Le prime poesie del Biava risalgono agli anni del dominio napoleonico in Italia. Un sonetto per il matrimonio di Napoleone con Maria Luisa d’Austria, un’ode per la nascita del re di Roma. Si trattava di versi encomiastici e classicheggianti. Poi ancora La Cosmogonia civile, pubblicato per l’anniversario della fondazione del Civico ginnasio di S. Marta. Traduceva intanto, le liriche popolareggianti di Bums, le ballate medievaleggianti di Scott e la Śakuntalā dell’indiano Kālidāsa. Nel 1826 pubblicò, anonimo, un esperimento di melodie liriche e, due anni dopo, non più anonimo, un libretto di poesie, intitolato Melodie Lombarde.

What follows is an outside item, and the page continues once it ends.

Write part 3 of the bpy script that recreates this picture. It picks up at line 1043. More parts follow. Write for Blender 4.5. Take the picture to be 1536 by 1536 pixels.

Adoperando una metrica, già usata dal Manzoni nelle poesie civili e religiose, il Biava cantava sentimenti e personaggi cari alla borghesia liberale lombarda di quegli anni: l’esule, il contrabbandiere, il cacciatore, la fidanzata del coscritto. Completamente sgombre di mitologia classica, le sue poesie sono ambientate nel Medioevo, tra castelli e boschi orridi, con crociati e trovatori, regine e cavalieri: il velo storico non giovò alla invenzione poetica e non riuscì a mascherare le convinzioni liberali dell’autore.
Come era inevitabile, la Biblioteca italiana, rivista governativa di scienze, lettere ed arti, negò ogni favore alle melodie del Biava. Anzi, denigrando lo scrittore e l’uomo, lo denunciò al governo come indegno di adempiere alle funzioni di insegnante. Il Londonio, nemico dei romantici e direttore generale dei ginnasi di Milano, appoggiò i difensori del Biava, ma gli ingiunse di non pubblicare altri versi. Né i vivaci articoli che in sua difesa scrissero gli amici Cantù, Tommaseo, Mazzini e Cattaneo riuscirono a mettere in evidenza l’esistenza di originalità e di novità in quegli esperimenti lirici. Il Biava stesso preferì volgere la sua abilità di verseggiatore alle traduzioni di poesie religiose e si mise a tradurre, in versi per musica, inni e preghiere liturgiche, raccogliendoli più tardi in un libretto, che intitolò Melodie Sacre e che gli diede una certa popolarità. Molti musicisti, fra cui Gaetano Donizetti, composero musiche per esso.
Il Biava non abbandonò completamente il proposito di educare i ceti più umili per mezzo della poesia. Continuò a pubblicare versi e prose su giornali e periodici rivolti al popolo. Raccolse poesie popolari provenienti da vari paesi, inseguendo l’ambizioso sogno di dare all’Italia una poesia lirica fatta in tal modo da divenire tradizionale, popolare.
Abbandonato l’insegnamento per raggiunti limiti di età nel 1850, il Biava continuò a scrivere negli ultimi venti anni trascorsi a Bergamo presso la sorella. La vecchiaia fu per lui l’epilogo di una vita serena e calma.
Dopo aver ricevuto un decreto del Re della giovane Nazione Italiana con il quale veniva nominato, per i suoi alti meriti umani e letterari, Ufficiale della Corona D’Italia, morì serenamente l’11 novembre del 1870.